Francisco de Asís, según el libro "El Bajísimo Christian Bobin"
La iglesia de san Antonio de Pamplona organiza una exposición en torno a la figura del santo.
Tantos santos como maneras de mariposear en torno a la luz. Santos con las alas ricas como el terciopelo, santos con alas de libélula, santos con antenas largas, con patas finas. Es un hombre del aparato eclesial y es, tomándolo prestado de la jerarquía militar eclesiástica, por lo que nombra a su Dios: el Altísimo. Llamar así a Dios es olvidar la impaciencia de Cristo cuando aparta a los apóstoles que discuten, para dejar lugar a los niños. Es olvidar que nada puede conocerse del Altísimo, sino por el Bajísimo, por ese Dios a la altura de la infancia, por ese Dios a ras de tierra en las primeras caídas, con la nariz en la tierra.
Los hombres en el comienzo tenían algunos problemas para acercarse a Dios.
Dios en el comienzo tenía algunos problemas para acercarse a los hombres. Y en el siglo décimo tercero están aún en el comienzo. En el vigésimo siglo no hemos adelantado mucho, no hemos hecho más que dar unos pasos.
Dios. Ese viejo Dios, esta antigua vela de Dios encendida por la oscuridad de los siglos, ese fuego fatuo rojo sangre, esa mísera vela apagada por todos los vientos, nosotros, gentes del vigésimo siglo, no sabemos qué hacer con él. Somos gente de razón. Somos adultos. Ya no nos alumbramos con velas.
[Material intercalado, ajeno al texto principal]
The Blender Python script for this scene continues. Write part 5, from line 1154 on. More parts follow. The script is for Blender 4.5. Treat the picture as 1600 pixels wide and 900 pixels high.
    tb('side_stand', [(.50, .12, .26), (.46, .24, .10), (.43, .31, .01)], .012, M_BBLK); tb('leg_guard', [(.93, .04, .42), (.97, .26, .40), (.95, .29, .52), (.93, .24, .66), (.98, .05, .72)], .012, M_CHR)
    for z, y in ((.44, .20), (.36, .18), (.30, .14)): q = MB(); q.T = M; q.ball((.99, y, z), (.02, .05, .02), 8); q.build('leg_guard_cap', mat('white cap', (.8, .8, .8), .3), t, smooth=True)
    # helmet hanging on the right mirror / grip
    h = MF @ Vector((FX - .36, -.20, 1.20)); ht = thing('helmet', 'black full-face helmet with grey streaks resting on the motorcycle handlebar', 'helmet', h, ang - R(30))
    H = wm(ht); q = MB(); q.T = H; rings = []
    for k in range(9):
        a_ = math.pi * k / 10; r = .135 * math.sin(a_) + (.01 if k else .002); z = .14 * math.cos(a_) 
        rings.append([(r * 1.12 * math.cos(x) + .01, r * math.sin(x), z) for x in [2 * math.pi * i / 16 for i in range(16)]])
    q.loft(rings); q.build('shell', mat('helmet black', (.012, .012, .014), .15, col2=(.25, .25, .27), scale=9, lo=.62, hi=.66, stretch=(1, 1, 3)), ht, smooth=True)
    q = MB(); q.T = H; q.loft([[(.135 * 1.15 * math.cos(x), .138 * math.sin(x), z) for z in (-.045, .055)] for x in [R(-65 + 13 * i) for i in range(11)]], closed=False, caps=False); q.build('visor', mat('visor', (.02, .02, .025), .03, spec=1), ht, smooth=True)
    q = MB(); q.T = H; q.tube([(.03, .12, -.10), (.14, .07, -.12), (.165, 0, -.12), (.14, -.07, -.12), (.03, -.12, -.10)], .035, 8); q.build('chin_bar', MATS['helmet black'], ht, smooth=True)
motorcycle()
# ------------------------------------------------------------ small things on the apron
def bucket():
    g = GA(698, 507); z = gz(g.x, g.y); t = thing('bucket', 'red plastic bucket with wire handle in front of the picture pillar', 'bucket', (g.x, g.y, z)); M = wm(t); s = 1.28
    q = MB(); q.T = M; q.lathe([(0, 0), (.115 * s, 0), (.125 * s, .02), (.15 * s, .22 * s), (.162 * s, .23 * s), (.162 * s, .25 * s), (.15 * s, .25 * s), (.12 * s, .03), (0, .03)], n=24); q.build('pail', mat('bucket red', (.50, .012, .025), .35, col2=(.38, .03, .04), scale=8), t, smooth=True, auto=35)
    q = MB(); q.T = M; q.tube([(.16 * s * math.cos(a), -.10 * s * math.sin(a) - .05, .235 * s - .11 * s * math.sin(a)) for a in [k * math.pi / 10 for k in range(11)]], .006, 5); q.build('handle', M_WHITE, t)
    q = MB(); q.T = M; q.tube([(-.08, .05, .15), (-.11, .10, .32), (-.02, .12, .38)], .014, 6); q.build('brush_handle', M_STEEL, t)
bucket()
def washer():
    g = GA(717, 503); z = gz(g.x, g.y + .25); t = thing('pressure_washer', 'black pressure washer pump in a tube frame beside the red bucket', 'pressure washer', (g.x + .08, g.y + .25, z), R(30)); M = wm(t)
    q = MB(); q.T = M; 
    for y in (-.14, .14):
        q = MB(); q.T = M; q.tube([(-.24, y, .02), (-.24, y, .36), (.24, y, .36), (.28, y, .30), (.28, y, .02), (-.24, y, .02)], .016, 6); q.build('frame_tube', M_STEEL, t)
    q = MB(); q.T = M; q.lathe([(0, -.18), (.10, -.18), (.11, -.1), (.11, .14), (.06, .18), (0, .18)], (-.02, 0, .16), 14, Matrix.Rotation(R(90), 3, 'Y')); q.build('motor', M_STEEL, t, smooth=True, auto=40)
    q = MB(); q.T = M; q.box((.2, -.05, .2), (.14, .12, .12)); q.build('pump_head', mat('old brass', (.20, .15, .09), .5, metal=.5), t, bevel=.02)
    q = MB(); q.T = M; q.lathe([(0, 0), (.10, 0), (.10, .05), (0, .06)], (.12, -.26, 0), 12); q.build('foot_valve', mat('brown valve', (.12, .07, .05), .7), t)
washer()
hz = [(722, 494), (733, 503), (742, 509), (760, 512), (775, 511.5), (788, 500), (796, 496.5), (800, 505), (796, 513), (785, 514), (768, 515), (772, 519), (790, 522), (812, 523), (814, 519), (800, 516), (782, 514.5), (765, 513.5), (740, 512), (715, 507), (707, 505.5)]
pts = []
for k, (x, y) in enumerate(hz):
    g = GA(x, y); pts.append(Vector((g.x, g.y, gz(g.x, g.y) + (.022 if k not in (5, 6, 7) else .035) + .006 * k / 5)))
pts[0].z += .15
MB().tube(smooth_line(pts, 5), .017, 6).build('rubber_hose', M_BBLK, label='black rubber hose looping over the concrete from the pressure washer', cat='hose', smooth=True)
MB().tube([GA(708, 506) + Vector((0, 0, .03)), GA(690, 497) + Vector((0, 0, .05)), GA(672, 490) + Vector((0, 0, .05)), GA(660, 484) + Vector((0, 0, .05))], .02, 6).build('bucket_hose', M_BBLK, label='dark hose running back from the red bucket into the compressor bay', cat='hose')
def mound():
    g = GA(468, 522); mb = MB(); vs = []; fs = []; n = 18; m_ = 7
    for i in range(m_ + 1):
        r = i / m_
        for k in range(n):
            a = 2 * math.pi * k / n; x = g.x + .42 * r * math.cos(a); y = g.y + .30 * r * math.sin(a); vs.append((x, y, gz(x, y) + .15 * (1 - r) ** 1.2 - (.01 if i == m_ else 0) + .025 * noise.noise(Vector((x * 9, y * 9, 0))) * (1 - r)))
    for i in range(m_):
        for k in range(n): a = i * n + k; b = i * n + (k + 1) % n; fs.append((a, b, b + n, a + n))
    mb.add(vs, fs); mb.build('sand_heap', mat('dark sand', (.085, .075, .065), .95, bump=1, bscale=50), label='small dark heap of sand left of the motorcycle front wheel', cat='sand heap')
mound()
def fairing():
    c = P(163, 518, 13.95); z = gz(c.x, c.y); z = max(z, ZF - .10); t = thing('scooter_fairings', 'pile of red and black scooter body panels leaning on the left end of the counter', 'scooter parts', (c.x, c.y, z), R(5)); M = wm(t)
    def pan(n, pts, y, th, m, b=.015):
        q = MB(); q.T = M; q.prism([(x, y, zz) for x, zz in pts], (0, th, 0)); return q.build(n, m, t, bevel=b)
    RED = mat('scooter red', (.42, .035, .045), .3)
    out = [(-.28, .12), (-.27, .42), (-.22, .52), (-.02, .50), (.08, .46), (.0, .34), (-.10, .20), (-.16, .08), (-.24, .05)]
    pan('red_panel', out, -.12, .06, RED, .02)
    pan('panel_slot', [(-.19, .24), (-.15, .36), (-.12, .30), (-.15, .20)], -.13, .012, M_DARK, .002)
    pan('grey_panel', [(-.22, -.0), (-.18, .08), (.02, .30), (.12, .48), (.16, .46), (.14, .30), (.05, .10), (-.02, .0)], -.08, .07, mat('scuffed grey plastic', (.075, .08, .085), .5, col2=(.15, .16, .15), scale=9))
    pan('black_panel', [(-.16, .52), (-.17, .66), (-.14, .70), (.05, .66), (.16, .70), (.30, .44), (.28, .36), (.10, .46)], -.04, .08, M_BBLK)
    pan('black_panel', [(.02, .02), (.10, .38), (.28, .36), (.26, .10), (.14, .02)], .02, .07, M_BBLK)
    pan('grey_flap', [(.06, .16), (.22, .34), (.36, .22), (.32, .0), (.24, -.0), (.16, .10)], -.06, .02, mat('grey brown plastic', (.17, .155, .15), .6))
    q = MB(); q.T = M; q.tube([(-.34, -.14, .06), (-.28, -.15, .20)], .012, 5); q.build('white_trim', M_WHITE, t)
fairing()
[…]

Creímos durante algún tiempo que las Iglesias nos librarían de Dios. Están hechas para eso. Las religiones no nos molestan. Las religiones son engorrosas y la pesadez más bien nos tranquiliza. Es la ligereza la que nos horroriza, esta ligereza de Dios en Dios, del espíritu en el espíritu. Y entonces nos hemos ido de las Iglesias. Hemos hecho un largo camino. De la infancia a la edad adulta, del error a la verdad. Sabemos ahora dónde está la verdad. Está en el sexo, en la economía y en la cultura. Y sabemos bien dónde está la verdad de esta verdad. Está en la muerte. Creemos en el sexo, en la economía, en la cultura y en la muerte.
La clave de todo remite a la muerte, que rechina sus dientes apretados sobre su presa, y miramos los siglos pasados desde lo alto de esta creencia, con indulgencia y menosprecio, como todo lo que se mira desde arriba. No podemos culparlos por sus errores. Eran sin duda necesarios. Ahora hemos crecido. Ahora no creemos más que en lo que es poderoso, razonable, adulto –no hay nada más pueril que la luz de una vela temblando en la noche.
Religión es lo que une y nada es menos religioso que el odio: él reúne a los hombres en multitudes bajo el poder de una idea o de un nombre, mientras el amor los libera uno a uno por la fragilidad de un rostro o de una voz. Francisco de Asís va a Palestina a hablar de un Dios que asusta a las multitudes y molesta a las Iglesias. Cuenta a los guerreros las mismas cosas que a los gorriones. No habla para convencer: convencer es todavía vencer, y él no busca más que el triunfo del canto frágil, sin armadura de hierro ni de lengua.
Esperáis del amor que os colme. Pero el amor no colma nada –ni el hueco que tenéis en la mente, ni ese abismo que tenéis en el corazón. El amor es vacío más que plenitud. El amor es la plenitud del vacío. Es, os lo recuerdo, una cosa incomprensible. Pero aquello que es imposible de comprender es muy simple de vivir. Llega una hora en la que lo que un hombre ha hecho de su vida se derrumba sobre él y lo asfixia. Creías hacer tu vida y he aquí que tu vida te deshace. Es un infortunio como éste el que espera a Francisco de Asís a su vuelta de Palestina.
Alabado seas por nuestra hermana la muerte –aquél que ha escrito esta frase, aquél que tiene corazón para pronunciarla, está, a partir de ese momento, lo más alejado de sí mismo y lo más cercano a todo. Nada más le separa de su amor, porque su amor está en todas partes, hasta en aquella que acaba por quebrantarlo.